Eric Lacroix credits his father Pierre for instilling the character traits that enabled him to play 472 NHL games over eight seasons after being selected in the seventh round of the 1990 NHL Draft. Pierre Lacroix founded his own player agency and went on to become a successful NHL general manager, building the 1995-96 and 2000-01 Stanley Cup champion Colorado Avalanche. Pierre Lacroix died Dec. 13, 2020, and will be inducted posthumously into the Hockey Hall of Fame in the Builder Category as a member of the class of 2023.
When you play in the NHL, people always ask you who helped you the most and it was obviously my dad. Me growing up with an unconventional childhood, in a sense that it was very common for me to be in the living room of my house and there is Patrick Roy with Denis Savard and Pierre Turgeon. For me, it was a normal upbringing, but for my friends it was a little bit crazy.
His agency was always a small, intimate agency, so there were people at the house all day long. For me it was interesting to see who made it to the NHL and who didn't and why. A lot of it comes down to character and the mindset of becoming a hockey player. It's not always just the first-rounders; one guy is a first-rounder and didn't make it and Patrick Roy was a third-rounder and made it.

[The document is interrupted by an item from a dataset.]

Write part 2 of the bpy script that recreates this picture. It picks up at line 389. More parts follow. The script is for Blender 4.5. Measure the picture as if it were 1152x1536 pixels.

You could see their characters and at a young age you are able to put two and two together.
For me, I wasn't the best player, I wasn't a first-rounder, I ended up having a decent career when you look at longevity and I always attributed it to that. It was always about your attitude and it's so important and that's what helped me.
His methods worked. Whether it was through his agency that he was at for 25 years that he had built from the ground up, to the Quebec Nordiques and then Denver. The foundations of the company were built on family.
You have to have a method to your madness and he was big on family all the time. You can have all the ingredients but if you don't have a recipe then you have nothing, and a big part of his recipe was family.
A lot of people preach the word 'family,' but they don't really mean it and they don't really abide by it, but he was dead set on it and it was always at the forefront. That was the first thing you think about was the family, and how do we approach this in a family style? It proves that it does work.
It doesn't always have to be business, but there's a time to be business and I think that was a strength of his. He was able to be business when he had to, which is something that's hard to do if you worked in any business, not just in hockey. Sometimes there's decisions that need to be made and they're not easy, but he was able to do it.
He always talked about being surrounded with the best people, whether it was at home or at work. That went from the locker room to the staff that's in the locker room, to the people upstairs in management, to the scouts, everybody. It was a family atmosphere and it was surrounded by the people that made him better. He was never afraid of people bringing something to him. He was a guy that surrounded himself with quality, intelligent and great hockey people and that's a big reason he's in the Hall of Fame today.
My dad's agency was called Jandec; it's the same in English and French, January to December, because it was going to take 365 days a year 24/7 to be there for his clients. It was the same thing when he joined the Nordiques. He believed in his family recipe and he carried it with him to an NHL franchise. It was all about family, whether it was about their lives away from the rink to the people they hired to the people they traded for, it was always at the forefront; having kids at the rink for practice and letting the fathers be in the locker room with their kids. It was a good environment and it was always family first. Wives weren't any different; they were always at the forefront, they were always respected and they were always thought of by the team or by him.
Whether it was the birth of a child, anything personal was always important and the coaches followed suit to make sure everyone had the same philosophy, and it was great. I played for a few different organizations and you could tell here in Denver it was a little different, it was more accentuated towards the family side of things and it worked.